As reported, the intergovernmental format for FATCA reporting initially was agreed between the US and the governments of five European countries – the UK, France, Italy, Germany and Spain – with similar agreements subsequently hammered out between the US and Switzerland and Japan.
It is thought by some that the US may consider hastening the announcement due by month’s end to accommodate the needs of the UK Government, which effectively will shut down once the Olympics begins in London on Friday. This would enable the UK to participate in the announcement of the FATCA compliance requirements, since it is involved in one of the intergovernmental arrangements, as it and the other four governments party to the draft intergovernmental agreement did in February.
Then again, some FATCA experts note, the US Treasury has missed other FATCA deadlines before, as it struggles to find ways of making it possible for financial institutions around the world to comply with the law’s onerous requirements in a manageable and cost-effective way.

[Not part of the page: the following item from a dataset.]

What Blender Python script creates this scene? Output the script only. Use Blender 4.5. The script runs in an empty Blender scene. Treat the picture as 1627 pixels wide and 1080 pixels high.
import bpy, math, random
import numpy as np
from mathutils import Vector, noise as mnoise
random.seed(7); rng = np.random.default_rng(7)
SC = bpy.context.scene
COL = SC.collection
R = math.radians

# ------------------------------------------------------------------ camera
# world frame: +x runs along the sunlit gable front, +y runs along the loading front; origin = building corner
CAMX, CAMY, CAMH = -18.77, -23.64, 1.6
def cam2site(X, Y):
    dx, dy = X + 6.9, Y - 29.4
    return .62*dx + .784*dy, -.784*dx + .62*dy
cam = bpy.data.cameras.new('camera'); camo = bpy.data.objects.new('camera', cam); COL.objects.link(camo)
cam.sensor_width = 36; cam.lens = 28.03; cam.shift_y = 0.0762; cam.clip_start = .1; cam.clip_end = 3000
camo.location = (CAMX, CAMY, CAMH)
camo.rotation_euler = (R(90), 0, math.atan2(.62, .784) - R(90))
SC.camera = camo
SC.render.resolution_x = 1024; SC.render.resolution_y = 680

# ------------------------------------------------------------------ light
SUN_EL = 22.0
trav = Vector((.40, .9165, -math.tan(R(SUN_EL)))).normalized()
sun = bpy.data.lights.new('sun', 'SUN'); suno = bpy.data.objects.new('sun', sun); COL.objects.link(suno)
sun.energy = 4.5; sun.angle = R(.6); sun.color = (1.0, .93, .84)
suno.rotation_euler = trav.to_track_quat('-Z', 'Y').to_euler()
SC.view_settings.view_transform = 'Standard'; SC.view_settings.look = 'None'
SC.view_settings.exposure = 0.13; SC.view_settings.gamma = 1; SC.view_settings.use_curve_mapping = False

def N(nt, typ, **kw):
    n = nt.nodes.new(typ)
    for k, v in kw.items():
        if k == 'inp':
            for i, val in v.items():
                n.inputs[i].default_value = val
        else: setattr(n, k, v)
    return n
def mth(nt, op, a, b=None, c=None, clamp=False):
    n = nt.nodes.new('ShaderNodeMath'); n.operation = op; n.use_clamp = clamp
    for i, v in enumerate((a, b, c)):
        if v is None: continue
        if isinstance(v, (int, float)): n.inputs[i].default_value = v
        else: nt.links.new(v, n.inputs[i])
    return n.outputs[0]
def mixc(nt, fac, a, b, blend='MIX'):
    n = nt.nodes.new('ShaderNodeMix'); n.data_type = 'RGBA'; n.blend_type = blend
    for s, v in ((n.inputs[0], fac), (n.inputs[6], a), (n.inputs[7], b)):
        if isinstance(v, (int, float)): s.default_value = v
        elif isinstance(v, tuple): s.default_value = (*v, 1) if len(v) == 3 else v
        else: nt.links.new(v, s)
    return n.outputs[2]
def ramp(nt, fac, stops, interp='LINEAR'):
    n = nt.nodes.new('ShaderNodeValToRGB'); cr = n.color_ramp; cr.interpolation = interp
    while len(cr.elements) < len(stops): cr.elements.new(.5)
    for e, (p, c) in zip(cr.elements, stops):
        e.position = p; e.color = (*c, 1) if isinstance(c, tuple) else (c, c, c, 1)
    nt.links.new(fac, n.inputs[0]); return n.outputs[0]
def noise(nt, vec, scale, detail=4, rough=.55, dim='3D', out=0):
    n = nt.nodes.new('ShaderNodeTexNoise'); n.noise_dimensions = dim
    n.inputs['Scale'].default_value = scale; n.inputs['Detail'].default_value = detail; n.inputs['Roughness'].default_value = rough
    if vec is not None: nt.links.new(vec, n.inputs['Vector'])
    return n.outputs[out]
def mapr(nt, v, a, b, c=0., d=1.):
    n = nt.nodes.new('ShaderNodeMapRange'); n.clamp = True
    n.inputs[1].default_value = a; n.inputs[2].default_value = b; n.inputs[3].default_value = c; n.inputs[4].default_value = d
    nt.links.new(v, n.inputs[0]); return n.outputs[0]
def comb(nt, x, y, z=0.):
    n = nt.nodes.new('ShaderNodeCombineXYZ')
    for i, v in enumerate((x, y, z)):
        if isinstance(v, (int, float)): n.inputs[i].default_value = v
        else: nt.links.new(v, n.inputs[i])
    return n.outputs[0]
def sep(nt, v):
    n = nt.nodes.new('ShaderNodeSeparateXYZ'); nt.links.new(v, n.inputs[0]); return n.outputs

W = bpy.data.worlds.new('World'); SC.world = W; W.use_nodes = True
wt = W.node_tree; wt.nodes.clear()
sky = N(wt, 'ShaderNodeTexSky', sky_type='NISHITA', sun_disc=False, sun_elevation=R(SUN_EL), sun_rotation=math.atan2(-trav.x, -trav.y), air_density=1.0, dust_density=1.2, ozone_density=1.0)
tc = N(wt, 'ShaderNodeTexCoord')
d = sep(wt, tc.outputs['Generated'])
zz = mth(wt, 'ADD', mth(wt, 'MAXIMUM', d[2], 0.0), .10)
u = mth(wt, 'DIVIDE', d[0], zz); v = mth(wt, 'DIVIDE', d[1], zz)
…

Kristin Konschnik, a partner and FATCA-watcher at the London offices of Withers, the law firm, says speculation at the moment is that the Treasury is about to release “a model agreement for intergovernmental sharing arrangements, [through] which the US and another country could enter into a bilateral agreement, under which FFIs in the local jurisdiction could report directly to their home country authorities. Information [thus collected] would then be shared with the US, in accordance with existing tax treaty information exchange provisions.”
Such an agreement, she adds, would apply in place of the general FATCA rules when finalised, if preferred by the institutions.
The full set of FATCA compliance rules that are to apply where there are no intergovernmental sharing agreements, Konschnik and others say, is not expected until late summer or early autumn.
Jorge Morley-Smith, head of tax at the London-based Investment Management Association, said the IMA and its member organisations were among those keen to get a look at the next package of FATCA implementation details.
“FATCA is a huge deal for us and our members, and at the moment we just have the draft legislation,” he said.
“And this [the intergovernmental agreement compliance information] could make some significant changes to the way people thought FATCA was to be implemented in the UK.”